RSS gets me into terrible trouble, you know. At blog socials, like Tuesday night’s very enjoyable geek dinner, there’s always someone ready to quiz me on why either this site, or the Guardian’s weblogs, don’t have "proper" RSS feeds. Now, for those who don’t know the code, "proper" in this context means "full text". Why am I not distributing the full text of all those blogs?

An example of this comes from the wonderful Boing Boing where, in an otherwise very complementary post about the Observer blog, Cory Doctorow initially thinks the feed is full text, only to discover it’s not. "The RSS is fulltext (crap, no it’s not — this is such an important detail, Observer — get it right!)"

Important? Really? Why? I know the reasons why syndication is hugely powerful, useful thing – and most of those positive things have to do with aggregating snippets of information, firing them about easily and aggregating them in new and interesting ways. We don’t want RSS being an alternative to old-fashioned web pages for big slabs of text, do we?

Well, maybe some folk do. So, for the record, here are four good reasons why I think full text feeds suck.

1/ Blogs are about conversations. By failing to represent comment activity, and by making it harder to leave comment, RSS feeds kill conversation by allowing readers to stay in their little feedreading bunkers. Now, I know many superstar blogs don’t have comments. But ours do. And feeds offer no indication of the conversation that’s taking place around that post, or that site. For instance, the design of this site deliberately puts new comments right at the top of the front page, to show what posts are active. I hope people are tempted to comment just because they see what posts have a conversation going on. At work, when we switched RSS from full to excerpt on Onlineblog a year or two ago, comments per post jumped up, and today all our blogs have fantastic post to comment ratios.

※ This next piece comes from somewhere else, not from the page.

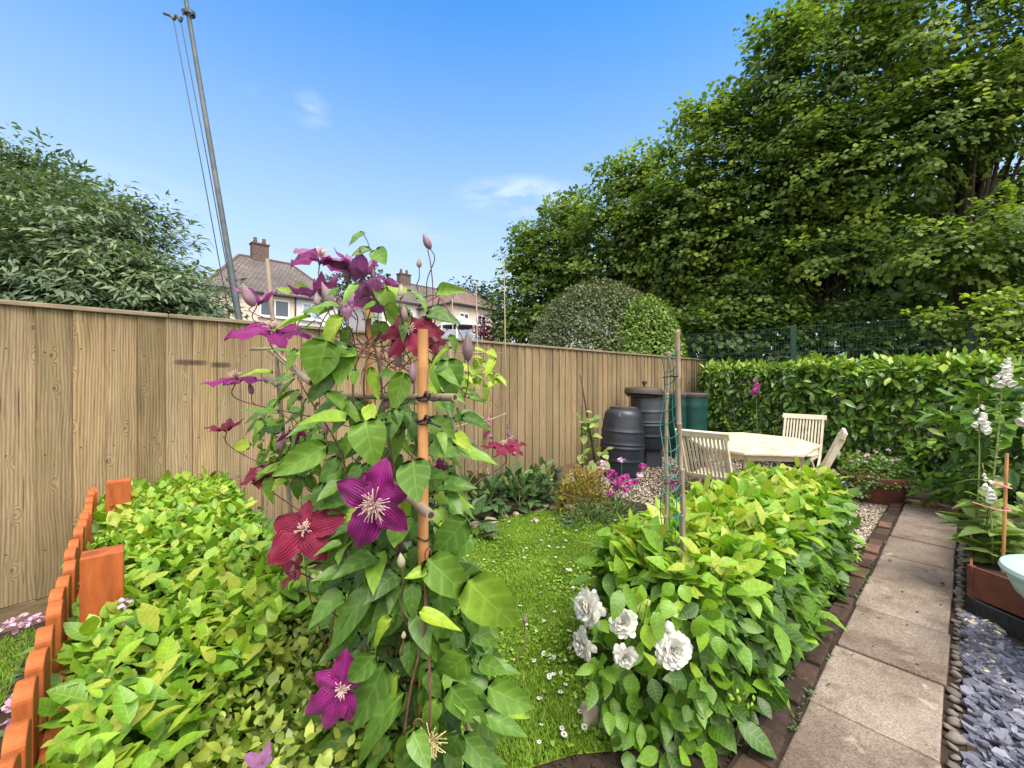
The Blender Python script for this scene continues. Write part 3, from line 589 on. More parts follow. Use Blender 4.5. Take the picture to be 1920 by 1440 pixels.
# stone edging of the long border by the fence
mb_pts = [(-1.95, 2.95), (-1.75, 3.04), (-1.5, 3.2), (-1.2, 3.42), (-.9, 3.68), (-.62, 3.98), (-.35, 4.28), (-.08, 4.58), (.18, 4.76), (.5, 4.9), (.85, 4.95)]
q = np.array([(p.x, p.y, .03) for p in spline([(a, b, 0) for a, b in mb_pts], 2)]); q[:, 2] = .012
o = stones('stone_edging', q, .062, .5, M['stone'], None, 2); tag(o, kind='structure')

# ------------------------------------------------------------------ the board fence
FE = thing('board_fence', 'tall weathered brown close board timber fence along the left of the garden', 'fence', tuple(F0)); FE.rotation_euler.z = math.atan2(FD.y, FD.x)
mb = MB(); s0 = -2.2; i = int(s0 / .157)
rr = random.Random(8)
while i * .157 < 11.6:
    x0 = i * .157 + rr.uniform(-.003, .003); x1 = (i + 1) * .157 + .008; z1 = 1.985 + rr.uniform(-.006, .004)
    # feather edge board: thick edge left over the thin edge of the next
    mb.add([(x0, -.022, .16), (x1, -.008, .16), (x1, .008, .16), (x0, .008, .16), (x0, -.022, z1), (x1, -.008, z1), (x1, .008, z1), (x0, .008, z1)], [(0, 1, 5, 4), (1, 2, 6, 5), (2, 3, 7, 6), (3, 0, 4, 7), (4, 5, 6, 7), (0, 3, 2, 1)]); i += 1
mb.build('board_panel', M['fence'], FE, local=True)
mb = MB(); x = s0
while x < 11.6: mb.box((x + 1.5, -.004, 2.0), (2.996, .075, .03)); x += 3.0
mb.build('capping_rail', M['cap'], FE, local=True, bevel=.006)
mb = MB(); x = s0
while x < 11.6: mb.box((x + 1.5, .0, .078), (2.99, .03, .155)); x += 3.0
mb.build('gravel_board', M['gravelboard'], FE, local=True, bevel=.004)
# ------------------------------------------------------------------ orange picket fence and its two posts
PD, PN = V3((-.676, .736, 0)).normalized(), V3((.736, .676, 0)).normalized(); P0_ = V3((-.985, .82, 0))
PF = thing('picket_fence', 'low orange painted picket fence with rounded tops beside the left hedge', 'fence', P0_)
def picket_mb():
    m_ = MB(); wd, th, h = .088, .032, .86; r = wd / 2; pts = [(-r, 0), (r, 0)] + [(r * math.cos(a), h - r * .62 + r * .62 * math.sin(a)) for a in [math.pi * q / 12 for q in range(13)]]
    n = len(pts); vs = [tuple(PD * x - PN * th / 2 + V3((0, 0, z))) for x, z in pts] + [tuple(PD * x + PN * th / 2 + V3((0, 0, z))) for x, z in pts]
    m_.add(vs, [tuple(range(n)), tuple(range(2 * n - 1, n - 1, -1))] + [(i, n + i, n + (i + 1) % n, (i + 1) % n) for i in range(n)]); return m_
p1 = picket_mb().build('picket', M['orange'], PF, local=True, bevel=.003)
rr = random.Random(2)
for i in range(-1, 18):
    o = p1 if i == -1 else p1.copy()
    if i >= 0: COL.objects.link(o); o.parent = PF
    o.location = PD * (.018 + i * .142) + V3((0, 0, rr.uniform(-.012, .012))); o.rotation_euler = (0, rr.uniform(-.01, .01), rr.uniform(-.05, .05))
for z in (.25, .66):
    mb = MB(); c0 = P0_ + PN * .035; mb.bar(c0 - PD * .3 + V3((0, 0, z)), c0 + PD * 2.55 + V3((0, 0, z)), .034, .06); mb.build('rail', M['orange'], PF, bevel=.003)
for (px, py, Y, h) in ((193, 1032, 1.40, .965), (223, 900, 2.42, .95)):
    mb = MB(); c = P(px, py, Y); mb.box((c.x, c.y, h / 2), (.105, .085, h), PN, PD); mb.build('post', M['orange'], PF, bevel=.004)

# ------------------------------------------------------------------ leaning clothes pole with pulley lines, behind the fence
a, b = P(450, 606, 4.5), P(348, -4, 4.5); dd = (b - a)
PO = thing('clothes_line_pole', 'tall leaning grey metal pole with two pulley lines behind the fence', 'pole', (a.x + .35, a.y, 0))
mb = MB(); mb.tube([a - dd * .95, a, b, b + dd * .12], [.031, .031, .022, .021], 12); mb.build('pole', M['grey_metal'], PO, smooth='auto')
h0 = P(356, 25, 4.5); h1 = P(338, 32, 4.5); h2 = P(322, 30, 4.5)
mb = MB(); mb.tube(spline([h0 + V3((.02, -.03, -.02)), h0 + V3((-.03, -.04, 0)), P(344, 27, 4.47), P(341, 19, 4.47), P(346, 17, 4.47)], 5), .010, 6); mb.lathe([(.036, -.02), (.05, -.02), (.05, .02), (.036, .02)], h0, 12); mb.build('bracket', M['grey_metal'], PO, smooth='auto')
mb = MB(); mb.tube(spline([P(307, 25, 4.47), P(320, 30, 4.47), P(326, 36, 4.47), P(331, 29, 4.47), P(338, 40, 4.47), P(341, 32, 4.47)], 5), .014, 6); mb.build('pulley', M['wire'], PO, smooth='auto')
for x0, y0, x1, y1 in ((325, 36, 432, 606), (339, 40, 444, 606)):
    mb = MB(); A_, B_ = P(x0, y0, 4.47), P(x1, y1, 4.6); mb.tube([A_, A_.lerp(B_, .5) + V3((.01, 0, -.01)), B_, B_ + (B_ - A_) * .3], .005, 6); mb.build('line', M['wire'], PO, smooth=True)

# ------------------------------------------------------------------ houses beyond the fence
def house(name, label, org, L, D, ze, zr, wm, tm, hip=2.6, walls2=None, chim=None, wins=(), pipes=()):
    """org: facade corner; facade runs along FD, body goes back along -FN"""
    t = thing(name, label, 'house', org); B = -FN
    q = lambda x, y, z: org + FD * x + B * y + V3((0, 0, z))
    def wall(x0, x1, m, nm):
        m_ = MB(); m_.add([q(x0, 0, 0), q(x1, 0, 0), q(x1, D, 0), q(x0, D, 0), q(x0, 0, ze), q(x1, 0, ze), q(x1, D, ze), q(x0, D, ze)], [(0, 1, 5, 4), (1, 2, 6, 5), (2, 3, 7, 6), (3, 0, 4, 7), (4, 5, 6, 7)]); m_.build(nm, m, t)
    if walls2: wall(0, walls2[0], wm, 'wall'); wall(walls2[0] + .01, L, walls2[1], 'wall')
    else: wall(0, L, wm, 'wall')
    e = .35; A0 = [(-e, -e), (L + e, -e), (L + e, D + e), (-e, D + e)]; R0, R1 = (hip, D / 2), (max(L - hip, hip + .01), D / 2)
    vs = [q(x, y, ze - .05) for x, y in A0] + [q(R0[0], R0[1], zr), q(R1[0], R1[1], zr)]
    fs = [(0, 1, 5, 4), (1, 2, 5), (2, 3, 4, 5), (3, 0, 4)]
    me = bpy.data.meshes.new('roof'); me.from_pydata([tuple(v) for v in vs], [], fs); me.update(); l = me.uv_layers.new(name='UVMap')
    for pl in me.polygons:
        nn = pl.normal; ax = V3((0, 0, 1)).cross(nn).normalized(); ay = nn.cross(ax)
        for li in pl.loop_indices: co = me.vertices[me.loops[li].vertex_index].co - V3(vs[0]); l.data[li].uv = (co.dot(ax), co.dot(ay))
    rf = link('roof', me, M[tm], t)
    mb = MB()
    for a_, b_ in ((4, 5), (0, 4), (3, 4), (1, 5), (2, 5)): mb.tube([vs[a_], vs[b_]], .11, 6)
    mb.build('ridge_tiles', M[tm + '_ridge'] if tm + '_ridge' in M else M['chimney'], rf)
    mb = MB()
    for i in range(4): mb.bar(q(*A0[i], ze - .1), q(*A0[(i + 1) % 4], ze - .1), .12, .12)
    mb.build('gutter', M['wire'], t)
    if chim:
        cx, cw, ch = chim; mb = MB(); c = q(cx, D / 2, zr); mb.box(c + V3((0, 0, ch / 2 - .6)), (cw, .7, ch + 1.2), FD, B); mb.box(c + V3((0, 0, ch + .04)), (cw + .14, .84, .1), FD, B); cc = mb.build('chimney', M['chimney'], t)
        mb = MB()
        for s_ in (-.27, .27): mb.lathe([(.13, 0), (.15, .2), (.12, .25), (.13, .45), (.10, .45), (.09, .1)], c + V3((0, 0, ch + .1)) + FD * cw * s_, 12)
        mb.build('chimney_pot', M['terracotta'], cc, smooth='auto')
    for (x0, x1, z0, z1, gm) in wins:
        mb = MB(); w_ = .09
        for (u0, u1, k0, k1) in ((x0, x1, z0, z0 + w_), (x0, x1, z1 - w_, z1), (x0, x0 + w_, z0 + w_, z1 - w_), (x1 - w_, x1, z0 + w_, z1 - w_), ((x0 + x1) / 2 - w_ / 2, (x0 + x1) / 2 + w_ / 2, z0 + w_, z1 - w_)):
            mb.box(q((u0 + u1) / 2, -.035, (k0 + k1) / 2), (u1 - u0, .07, k1 - k0), FD, B)
        mb.box(q((x0 + x1) / 2, -.09, z0 - .05), (x1 - x0 + .25, .2, .09), FD, B)
        wn = mb.build('window', M['white_paint'], t)
        mb = MB(); mb.box(q((x0 + x1) / 2, -.012, (z0 + z1) / 2), (x1 - x0 - .1, .02, z1 - z0 - .1), FD, B); mb.build('pane', M[gm], wn)
    if pipes:
        mb = MB()
        for x in pipes: mb.tube([q(x, -.07, 0), q(x, -.07, ze - .1)], .055, 8)
        mb.build('downpipe', M['wire'], t)
    return t
zf = lambda py, Y: CH + (HY - py) / F * Y
oA = P(392, 707, 28); oA.z = 0
house('semi_detached_house', 'cream and white rendered house with grey brown tiled roof and brick chimney, behind the fence', oA, 8.7, 6.8, 7.75, 11.0, M['cream_render'], 'tiles_brown', 2.5, (5.4, M['white_render']), (3.9, 1.15, 1.05),
      [(3.0, 5.0, 6.0, 7.3, 'dark_glass'), (5.9, 7.3, 6.05, 7.3, 'curtain_glass'), (3.0, 5.0, 3.0, 4.4, 'dark_glass')], (5.42,))
oB = P(716, 707, 37); oB.z = 0
house('semi_detached_house', 'white and dusky pink house seen through the top of the purple clematis', oB, 11.5, 6.5, 8.55, 11.1, M['white_render'], 'tiles_brown', 2.6, (7.4, M['pink_render']), (4.2, 1.2, .8),
      [(4.6, 6.2, 6.6, 8.0, 'curtain_glass'), (9.0, 10.2, 6.7, 8.0, 'dark_glass'), (1.6, 3.0, 6.6, 8.0, 'dark_glass')], (7.42,))
oC = P(925, 707, 40) - FD * 5.0; oC.z = 0
oC = oC - FN * 0
house('detached_house', 'cream house with red brown hipped roof half hidden by the tall trees', oC + FD * 0, 5.0, 5.0, 8.1, 10.3, M['cream_render'], 'tiles_red', 2.5, None, None, [(2.9, 4.0, 6.1, 7.3, 'dark_glass'), (.8, 1.9, 6.1, 7.3, 'dark_glass')], (4.9,))
# white glazed garden room roof
c = P(862, 640, 24); c.z = 0; t = thing('garden_room', 'small white garden room with ribbed glass roof beyond the fence', 'garden room', c)
zt, ze_ = zf(594, 24), zf(612, 24); mb = MB(); ring = [c + V3((1.25 * math.cos(a * math.pi / 4), 1.25 * math.sin(a * math.pi / 4), ze_)) for a in range(8)]; top = c + V3((0, 0, zt)); vs = ring + [top]
mb.add(vs, [(i, (i + 1) % 8, 8) for i in range(8)]); mb.build('roof', M['curtain_glass'], t)
mb = MB()
for i in range(8): mb.tube([ring[i] + V3((0, 0, .02)), top + V3((0, 0, .03))], .05, 5); mb.tube([ring[i], ring[(i + 1) % 8]], .06, 5); mb.tube([ring[i], V3((ring[i].x, ring[i].y, 0))], .06, 5)
for i in range(8): m_ = ring[i].lerp(ring[(i + 1) % 8], .5); mb.tube([m_ + V3((0, 0, .02)), top + V3((0, 0, .03))], .035, 5)
mb.build('frame', M['white_paint'], t)
mb = MB()
for i in range(8): a_, b_ = ring[i], ring[(i + 1) % 8]; mb.add([(a_.x, a_.y, 0), (b_.x, b_.y, 0), (b_.x, b_.y, ze_ - .35), (a_.x, a_.y, ze_ - .35)], [(0, 1, 2, 3)])
mb.build('wall', M['curtain_glass'], t)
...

That would fall if our RSS feeds went full text. (And, for the record, I think comments trump RSS every time. Yah boo sucks).

2/ RSS reduces pageviews. And pageviews are vital for ego (personal blogs) or ad serving (commercial blogs) or justifying the time spent (all blogs). And I keep hearing that putting ads in your feed isn’t cool either, so I can only assume people would like to have content without cost or even the burden of an ad nearby, which is a nice idea, but somewhat unsustainable in the real world.

3/ Full content feeds make it easy for people to nick your work. I think web-based aggregators are bad enough, and there have long been sites claiming to aggregate sites for people’s convenience, but which – in reality – skirt the boundaries of plagiarism. And now it’s getting worse – there are services out there taking RSS feeds, reformatting into HTML, and thus making it a skoosh for those feeds to be displayed on webpages sans context or, even, attribution. Read/Write Web has been doing some interesting stuff on this.

4/ Full content feeds are a pain. My RSS reader of choice – NetNewsWire – shudders to a halt when confronted with full feeds off the likes of Jay Rosen’s Pressthink. I’d be a much happier bunny if I could decide what to read – rather than download the whole damned thing every time I fire up.

So, in short, RSS is a useful way to shunt headlines and brief descriptions around the web, and lots of other things. It’s another thing that’s making the online news environment such an interesting place to be at the moment (Simon Waldman, our director of digital publishing, gave an interesting speech recently on its broader implications for the online publishing biz).

But, today, as an alternative means of distributing all your content, it sucks.